Replace the highly curved spacetime region close to a blackhole with the idea that huge amount of spacetime is being created by the mass of the blackhole, so there is more spacetime near the blackhole.
The more spacetime being created and 'flowing outwards' away from the mass, the faster the apparent 'velocity' of an object through that region of spacetime ner the blackhole (and have this work out that the spacial component handles the physical motion and time slows down to compensate - just like it does in highly curved spacetime), and consequently the slower it moves relative to an external observer.
Areas further from mass see much more 'dilute' spacetime (whatever the heck that means) and travel with relative slower spacial velocity but faster in time, so it appears to be travelling faster up. This would be doubly obvious at the scale of galaxies.
I think this ridiculousness would rely on the relativity of simultaneity in rather a large way!
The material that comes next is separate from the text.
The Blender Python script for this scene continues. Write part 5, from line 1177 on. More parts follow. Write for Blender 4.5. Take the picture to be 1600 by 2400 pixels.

The other interesting thing is, if mass does create spacetime then pockets of mass like galaxies should move away from each other faster and faster as they make more of it in between themselves.
(NOTE - this is just a silly thought experiment, don't take it seriously)
It’s not at all silly. There’s some nice visualisations[1] of GR in YouTube that look like space is being swallowed up by matter.
A toy model I like to use in my mind is that matter absorbs spacetime. It is literally sucked in!
A possible extension of this model is that the tension introduced in the vacuum causes it to stretch out. That could potentially explain the non-r^2 terms in galactic rotation curves.
I don't think this sounds silly at all. Virtually everywhere we look in cosmology the last decade or so, you get a sensation of things unseen. Like we're looking at one of those optical illusions that change shape when you cover your left eye, or like the McGurk Effect, when your audio perception shifts completely because you can see someone's lips.
Another element that's being discussed is, like with mass and spacetime, that the spatial dimensions themselves are emergent phenomenon arising from bulk entanglement. Sean Carrol has talked about it a fair amount, and it's been surfing around maybe harder than it would ordinarily, because it provides some edge cases that are, at least conceivably, testable without solar-system-sized accelerators or a DeLorean to the beginning of the cosmos. It's an evocative thought. In one interpretation of this, Double Slit restricts many of the spatial dimensions, resulting in a particle that might seem to be in different places, but which is, in some respects, the same particle. Another interesting notion is that singularities, in some dimensions, might be the same place.
Combined with your notion, it almost re-frames mass as - forgive me for getting poetic here - a measure of fate. How much does this resist doing that?
It's somewhat weird to think of the total gravitational "force field" _increasing_ in magnitude with distance. Decreasing, sure. Increasing? That makes no sense. Certainly not at a large enough function of distance for the rotational curve to be _flat_. That's got to be some kind of wonky power term over distance which implies potential energy from the field goes up with distance as well.
As above, I'm not a physicist, but a linear rotational curve breaks every intuition I've ever gleaned from physics about the nature of what's really going on with relativity, particle mediation of forces, or even the concept of a field.
Maybe it means spacetime curvature is way higher than we think.